* _Exercise task_:
Pictures do not belong in the copy; transcribe everything else in the records exactly.

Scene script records
^^^^^^^^

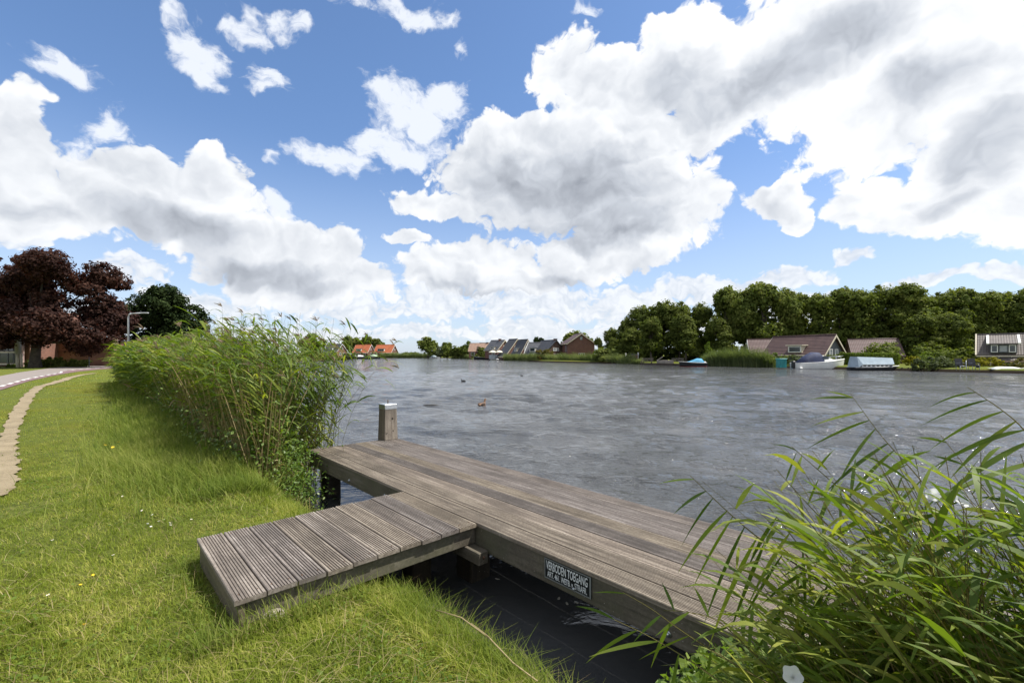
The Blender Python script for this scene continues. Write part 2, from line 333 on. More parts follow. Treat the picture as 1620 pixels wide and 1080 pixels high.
def woodmat(name, c_dark, c_mid, c_light, axis, gs=1.0, green=None):
    # weathered hardwood: long fibres along one axis, every board its own tone, grey bleaching and stains
    m, T, p, out = new_mat(name); tc = T.new('ShaderNodeTexCoord').outputs['Object']; rnd = T.new('ShaderNodeObjectInfo').outputs['Random']
    sc = [34, 34, 34]; sc[axis] = 1.6
    sh = T.new('ShaderNodeCombineXYZ'); T.put(sh.inputs[0], T.math('MULTIPLY', rnd, 37)); T.put(sh.inputs[1], T.math('MULTIPLY', rnd, 17)); T.put(sh.inputs[2], T.math('MULTIPLY', rnd, 7))
    v = T.vm('ADD', tc, sh.outputs[0])
    fib = T.noise(T.mapping(v, scale=tuple(sc)), gs, 6, .62, .3); st = T.noise(v, 2.2*gs, 5, .6); fine = T.noise(v, 60*gs, 3, .6)
    col = T.ramp(T.math('ADD', T.math('MULTIPLY', fib, .7), T.math('MULTIPLY', fine, .3)), [(.32, c_dark), (.5, c_mid), (.68, c_light)])
    col = T.mix(T.math('MULTIPLY', T.mapr(st, .45, .70), .72), col, tuple(x*.55 for x in c_mid))
    if green: col = T.mix(T.math('MULTIPLY', T.mapr(T.noise(v, 1.3, 5, .6), .42, .66), .7), col, green)
    col = T.mix(1.0, col, T.ramp(rnd, [(0, (.68, .66, .64)), (.3, (1.0, .98, .97)), (.55, (1.05, .98, .80)), (.75, (.84, .82, .82)), (1, (1.22, 1.14, 1.0))]), 'MULTIPLY')
    fl = T.voro(v, 38*gs, 0, feature='F1'); col = T.mix(T.math('MULTIPLY', T.mapr(fl, .10, .04), T.mapr(T.noise(v, 5.0, 2), .52, .6)), col, (.50, .48, .43))
    T.put(p.inputs['Base Color'], col); T.put(p.inputs['Roughness'], T.mapr(fib, .3, .7, .62, .85)); p.inputs['Specular IOR Level'].default_value = .35
    bump(T, p, T.math('ADD', fib, T.math('MULTIPLY', fine, .4)), .45, .003); return m

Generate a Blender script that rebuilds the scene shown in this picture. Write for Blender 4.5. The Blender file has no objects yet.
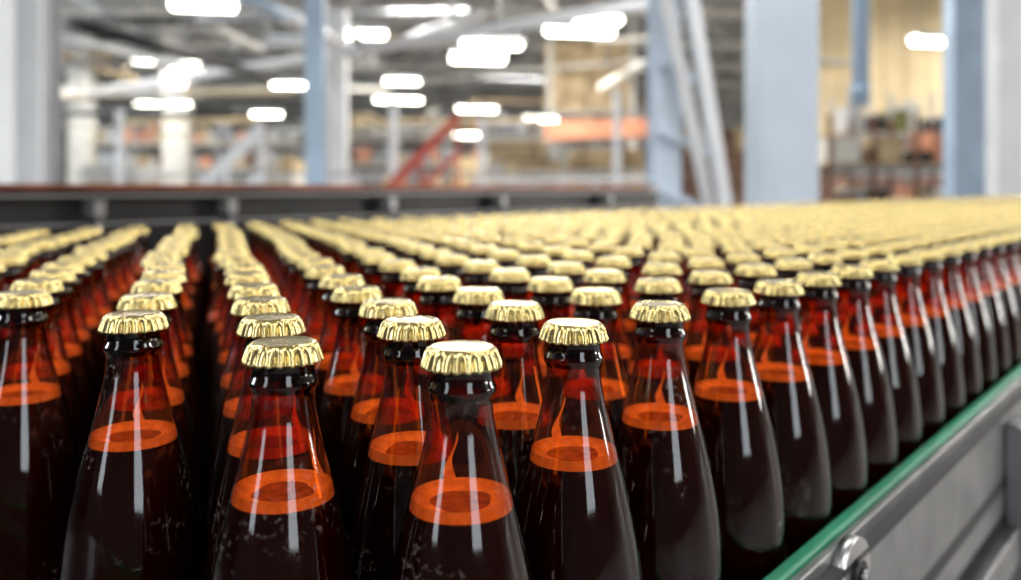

^^^^^^^^

* _Answer_:
The Blender Python script for this scene continues. Write part 2, from line 333 on. More parts follow. Treat the picture as 1620 pixels wide and 1080 pixels high.
def woodmat(name, c_dark, c_mid, c_light, axis, gs=1.0, green=None):
    # weathered hardwood: long fibres along one axis, every board its own tone, grey bleaching and stains
    m, T, p, out = new_mat(name); tc = T.new('ShaderNodeTexCoord').outputs['Object']; rnd = T.new('ShaderNodeObjectInfo').outputs['Random']
    sc = [34, 34, 34]; sc[axis] = 1.6
    sh = T.new('ShaderNodeCombineXYZ'); T.put(sh.inputs[0], T.math('MULTIPLY', rnd, 37)); T.put(sh.inputs[1], T.math('MULTIPLY', rnd, 17)); T.put(sh.inputs[2], T.math('MULTIPLY', rnd, 7))
    v = T.vm('ADD', tc, sh.outputs[0])
    fib = T.noise(T.mapping(v, scale=tuple(sc)), gs, 6, .62, .3); st = T.noise(v, 2.2*gs, 5, .6); fine = T.noise(v, 60*gs, 3, .6)
    col = T.ramp(T.math('ADD', T.math('MULTIPLY', fib, .7), T.math('MULTIPLY', fine, .3)), [(.32, c_dark), (.5, c_mid), (.68, c_light)])
    col = T.mix(T.math('MULTIPLY', T.mapr(st, .45, .70), .72), col, tuple(x*.55 for x in c_mid))
    if green: col = T.mix(T.math('MULTIPLY', T.mapr(T.noise(v, 1.3, 5, .6), .42, .66), .7), col, green)
    col = T.mix(1.0, col, T.ramp(rnd, [(0, (.68, .66, .64)), (.3, (1.0, .98, .97)), (.55, (1.05, .98, .80)), (.75, (.84, .82, .82)), (1, (1.22, 1.14, 1.0))]), 'MULTIPLY')
    fl = T.voro(v, 38*gs, 0, feature='F1'); col = T.mix(T.math('MULTIPLY', T.mapr(fl, .10, .04), T.mapr(T.noise(v, 5.0, 2), .52, .6)), col, (.50, .48, .43))
    T.put(p.inputs['Base Color'], col); T.put(p.inputs['Roughness'], T.mapr(fib, .3, .7, .62, .85)); p.inputs['Specular IOR Level'].default_value = .35
    bump(T, p, T.math('ADD', fib, T.math('MULTIPLY', fine, .4)), .45, .003); return m

Generate a Blender script that rebuilds the scene shown in this picture. Write for Blender 4.5. The Blender file has no objects yet.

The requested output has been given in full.